My budget speech as Chair of Cambridgeshire County Council’s Environment & Green Investment Committee
It is an enormous privilege to speak today as Chair of this Council’s Environment & Green Investment Committee in support of this first Joint Administration budget.
Our Joint Administration agreement committed us to work towards a greener, fairer, and more caring Cambridgeshire. I believe firmly that our budget proposals today are a significant step on that journey.
Flooding and the risk of flooding has been very much on the minds of Cambridgeshire residents, particularly since the events of December 2020. Much of that work sits in Highways but the Environment & Green Investment Committee also has a major role to play.
I have already spoken today about the cooperation that is needed across public and private bodies to take effective action on flood protection. This spirit of cooperation is reflected in the draft Local Flood Risk Management Strategy, and its associated draft Action Plan with tasks assigned to many of those bodies. These documents have been issued for public consultation, comments have been received, and we are currently reviewing these, prior to finalising the plan. Councillors from the Group opposite will be involved in that work.
And that cooperative spirit is also evident in the ongoing work of the Cambridgeshire & Peterborough Flood & Water Partnership, which I chair. Now that the revised Local Flood Risk Management Strategy is approaching completion, I have opened up discussion with other members of the Partnership about the potential to refocus its work towards overseeing the schemes in the Action Plan.
Shared planning and priorities will enable the best use to be made of every partner’s resources, including our own. Our new £14M Just Transition fund will be a key part of this process.
We have included £150,000 for the coming year in our budget to continue the Community Flood Action Programme beyond its initial year, and allow this excellent initiative to expand, engaging more residents in working alongside us to protect their communities. During this year, I attended the first visit of the Floodmobile to the community of Alconbury Weston, and on Thursday next week I look forward to its visit to my own village of Sutton.
Our Joint Administration agreement also undertook to look for ways to promote biodiversity and increase Cambridgeshire’s natural capital. Cambridgeshire is one of the most biodiversity-deprived counties in the country. We inherited a commitment from the outgoing administration to a 20 per cent biodiversity net gain, but no baseline from which to measure it.
We moved quickly in-year to allocate £109,000 towards staff capacity, a biodiversity audit, and site repairs; and we have now added £105,000 to the budget for the forthcoming year to develop the actions required for the biodiversity commitments in our Climate Change & Environment Strategy, and to ensure the best biodiversity and natural capital benefits are gained from the council’s own public assets.
We will also be funding an investigation into establishing an Active Parks Unit within the council.

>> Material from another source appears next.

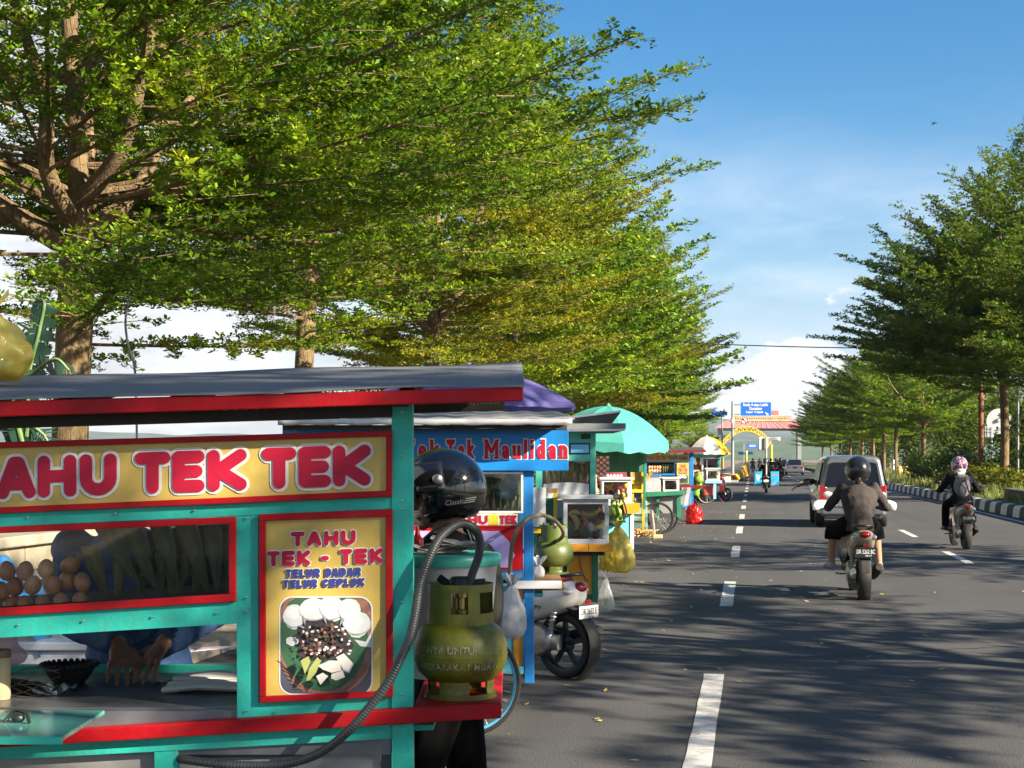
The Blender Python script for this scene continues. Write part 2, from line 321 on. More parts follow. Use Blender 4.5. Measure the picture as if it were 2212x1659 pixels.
# road in its own frame so that wear runs along it
o = MB(); o.add([(-4.3, -60, .0), (7.02, -60, .0), (7.02, 700, .0), (-4.3, 700, .0)], [[0, 1, 2, 3]])
ro = struct(o.build('road', ASPH)); ro.rotation_euler = (0, 0, RYAW - R(90)); ro.location = (0, 0, .0)
o = MB(); o.add([(14, -60, .0), (22, -60, .0), (22, 700, .0), (14, 700, .0)], [[0, 1, 2, 3]])
ro = struct(o.build('far_road', ASPH)); ro.rotation_euler = (0, 0, RYAW - R(90))
PAINT = M('road_paint', (.5, .49, .46), .8, var=.25, sc=3, dirt=.8)
mb = MB()
def dash(Y0, Y1, t, wd):
    s0, s1 = Y0 / RD.y, Y1 / RD.y; n = 12
    rg = random.Random(int(Y0 * 10 + t)); L = [rd(s0 + (s1 - s0) * i / n, t - wd / 2 + rg.uniform(-.006, .006), .004) for i in range(n + 1)]; Rr = [rd(s0 + (s1 - s0) * i / n, t + wd / 2 + rg.uniform(-.006, .006), .004) for i in range(n + 1)]
    mb.add(L + Rr, [[i, n + 1 + i, n + 2 + i, i + 1] for i in range(n)])
for a, b in [(7.0, 10.9), (15.9, 19.1), (23.8, 26.9)] + [(31.4 + 7.65 * k, 34.5 + 7.65 * k) for k in range(12)]: dash(a, b, -.28, .145)
for k in range(22): dash(22.9 + 7.6 * k - 7.6, 25.9 + 7.6 * k - 7.6, 3.27, .13)
struct(mb.build('road_markings', PAINT))
mb = MB(); s0 = 10
for k in range(60): mb.add([rd(s0 + k * 5, 6.62, .004), rd(s0 + k * 5, 6.74, .004), rd(s0 + k * 5 + 5, 6.74, .004), rd(s0 + k * 5 + 5, 6.62, .004)], [[0, 1, 2, 3]])
struct(mb.build('road_edge_line', PAINT))
# a cable's shadow painted as a dark strip, and one sealed seam
mb = MB(); rg = random.Random(3)
for (xa, ya), (xb, yb), wd in (((1330, 1206), (2000, 1246), .05), ((1700, 1420), (2212, 1395), .035)):
    a, b = gnd(xa, ya), gnd(xb, yb); n_ = (b - a).normalized(); sd = Vector((-n_.y, n_.x, 0)); P = [a.lerp(b, i / 40) + sd * rg.uniform(-.03, .03) for i in range(41)]; W_ = [wd * rg.uniform(.4, 1) / 2 for _ in P]
    mb.add([p + sd * q + Vector((0, 0, .002)) for p, q in zip(P, W_)] + [p - sd * q + Vector((0, 0, .002)) for p, q in zip(P, W_)], [[i, i + 1, 42 + i, 41 + i] for i in range(40)])
struct(mb.build('wire_shadow_and_seam', M('shadow_and_tar_dark', (.022, .022, .023), .7, var=.3)))
# kerb of painted blocks
KB = M('kerb_black', (.022, .022, .023), .75, var=.4, sc=2, bump=.3); KW = M('kerb_white', (.55, .55, .53), .8, var=.2, sc=3, dirt=.5, bump=.3)
mb = MB()
for k in range(-10, 170):
    s = k * 1.0; mb.m(k % 2)
    prof = [(7.0, .0), (7.03, .25), (7.08, .31), (7.2, .32), (7.3, .32), (7.3, 0)]
    mb.prism([rd(s + .01, t, z) for t, z in prof], RD * .98)
struct(mb.build('kerb', [KB, KW], bev=.02))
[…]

I have mentioned climate change. Our revised Climate Change & Environment Strategy was referred unanimously from the Environment & Green Investment Committee, and I hope it will receive unanimous support here later today. Our budget includes a commitment of £340,000 in this coming year, and reducing sums for the two years after that, to support the delivery of that strategy and help reduce carbon emissions on the part of the council and of Cambridgeshire more widely.
Our capital budget sees work progress on the many excellent energy schemes in Cambridgeshire—from those currently under way, to those in their exploratory stages. Swaffham Prior’s Community Heat Scheme. Smart Energy at St Ives, Babraham, and Trumpington. Energy projects at Stanground and Woodston. Solar at North Angle and Fordham. Support to get schools and communities off oil, and to improve the carbon efficiency of council assets and services. And continuing significant investment in decarbonising 69 council owned and occupied buildings. All council buildings will be taken off fossil fuels, and low carbon heating solutions installed, with investment expected to be recouped in full from savings delivered on the council’s energy bills.
This council also continues to work with the Cambridgeshire & Peterborough Combined Authority on improving fixed and mobile internet connectivity.
I also want to say a few words about the council’s County Farms working group, which I chair and which reports into the council’s Strategy & Resources Committee. The budget reflects the hard work the farms team is doing in securing increases in rental income, along with capital investment at Lower Portland Farm at Burwell in particular, and potential opportunities across the county. The county farms team have had a challenging few years, and I very much hope the council corporately will continue to support them and recognise their valuable and much appreciated work.
In conclusion, I would like to thank the absolutely excellent officers who report to my committee. They have been quite frankly a joy to work with. And I would of course also like to thank my vice chair and Independent lead member, Cllrs Nick Gay and Stephen Ferguson, and the members of the Environment & Green Investment Committee for their commitment to this vital area of the council’s work.